We set ambitious goals for this adventure, and I'm really happy those of you who reviewed it were pleased.

I'm sure a lot of you, when writing adventures, bump up against that invisble buffer between what you'd like to write and what you feel capable of writing, but having a co writer really pushed us both to try our hardest. Writing collaborations can create some sizzling synergy.

Lou and I are just finishing up our latest adventure, Puncture the Blackened Vein, and while looking over our notes and sighing over a battery of last minute improvements that would burden us with yet another week of writing, Lou said, "I get the feeling everything we write together has to be rich."

I guess I've always been the guy who designs a pretty 12-story house of cards and Lou's a prose engineer with the steadiest of hands. Then again, before spouting off I should probably stop [backpat][/backpat] until this next adventure sees release... cause it may be raining cards up in here soon enough. ;)

Dark Archive

I know this has been out a long time, but I only fairly recently got it. Just finished reading and reviewing it. It is outstanding and I strongly recommend anyone to read my review and buy it.


Dark_Mistress wrote:
I know this has been out a long time, but I only fairly recently got it. Just finished reading and reviewing it. It is outstanding and I strongly recommend anyone to read my review and buy it.

Thank you for taking the time to review The Bloody Fix! I'm so glad you enjoyed it.


Conclusion to my review:

Editing and formatting are very good, I didn’t notice a single formatting error and only two minor typos, not enough to detract a star. The adventure is bookmarked and layout adheres to the elegant two-column b/w-standard, offering quite a bunch of original pieces of b/w-artwork that serve to capture the flair of what is happening. This adventure was my very first 3pp-review, and for a reason. Good investigations are hard to pull off. Good horror adventures are even harder to pull off in roleplaying settings, where the PCs are actually hard and can fight their threats (unlike CoC or ToC) – this adventure manages to pull off both stunts at once. The sheer imaginative playfulness witch which surreal, yet very cool ideas like a certain shrunken person and his vantage point as well as the villain and several others are presented and compressed into the pages of this module, is simply staggering. Usually, I’m quite glad if there’s ONE good idea per adventure – this one, though, brims with them, going above and beyond to keep the investigation modular, yet easy to run and alternating between potentially humorous and terrifying encounters, hurtling the adventurers to a climax that had my players chewing their nails.

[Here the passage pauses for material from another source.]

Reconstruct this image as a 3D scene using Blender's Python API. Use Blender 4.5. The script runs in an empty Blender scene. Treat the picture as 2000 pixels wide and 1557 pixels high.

I am jaded and so are my players, but quality like this is seldom seen for any system and I can gladly announce that in spite of the experience I’ve amassed since reviewing this for the first time, it has not become one bit stale – rather, I can today more than then, appreciate the stellar quality of the writing of Lou Agresta and Rone Barton’s cooperation. This adventure is a modern classic and ranks among the best urban mysteries I’ve ever had the pleasure of reading. My final verdict, predictably, is 5 stars and the Endzeitgeist seal of approval. Quite frankly, I’d go for 6 if I could. If you have somehow missed this until now, give it a try. I guarantee you won’t regret it.

Endzeitgeist out.

Finally expanded the review to reflect the level of quality and coverage the adventure deserves. Also sent my review to GMS magazine and posted it on RPGaggression.

Cheers!

Dark Archive

Nice review End.


Thx, D_M!


Endzeitgeist wrote:

Conclusion to my review:

Editing and formatting are very good, I didn’t notice a single formatting error and only two minor typos, not enough to detract a star. The adventure is bookmarked and layout adheres to the elegant two-column b/w-standard, offering quite a bunch of original pieces of b/w-artwork that serve to capture the flair of what is happening. This adventure was my very first 3pp-review, and for a reason. Good investigations are hard to pull off. Good horror adventures are even harder to pull off in roleplaying settings, where the PCs are actually hard and can fight their threats (unlike CoC or ToC) – this adventure manages to pull off both stunts at once. The sheer imaginative playfulness witch which surreal, yet very cool ideas like a certain shrunken person and his vantage point as well as the villain and several others are presented and compressed into the pages of this module, is simply staggering. Usually, I’m quite glad if there’s ONE good idea per adventure – this one, though, brims with them, going above and beyond to keep the investigation modular, yet easy to run and alternating between potentially humorous and terrifying encounters, hurtling the adventurers to a climax that had my players chewing their nails. I am jaded and so are my players, but quality like this is seldom seen for any system and I can gladly announce that in spite of the experience I’ve amassed since reviewing this for the first time, it has not become one bit stale – rather, I can today more than then, appreciate the stellar quality of the writing of Lou Agresta and Rone Barton’s cooperation. This adventure is a modern classic and ranks among the best urban mysteries I’ve ever had the pleasure of reading. My final verdict, predictably, is 5 stars and the Endzeitgeist seal of approval. Quite frankly, I’d go for 6 if I could. If you have somehow missed this until now, give it a try. I guarantee you won’t regret it.

Endzeitgeist out.

Finally expanded the review to reflect the level of quality and coverage the...

Um... WOW. When you mentioned you reviewed this adventure a second time I was prepared to visit this page and see it lose a star since you've reviewed so much in the last two and a half years, but... yeah... wow. Thank you so much.

Dark Archive

It is a very good urban adventure. I need to finish the final three in the series and get them reviewed.


Dark_Mistress wrote:
It is a very good urban adventure. I need to finish the final three in the series and get them reviewed.

Thanks, DM. :)

Liberty's Edge

I love the concept of everything going on in this, and am prepping to run it for my players on Tuesday. I am a bit frustrated though with one thing. The adventure reads like the Residential Ward is wear the gangs (crossroads clubs) and poor/middle class people (like the PCs) would live. On the map however it looks like there's maybe a dozen noble villas there and certainly no tenements (despite the campaign setting saying the streets are narrow and crowded there).

Also, why does the 11 year old boy have 16 strength and 16 con?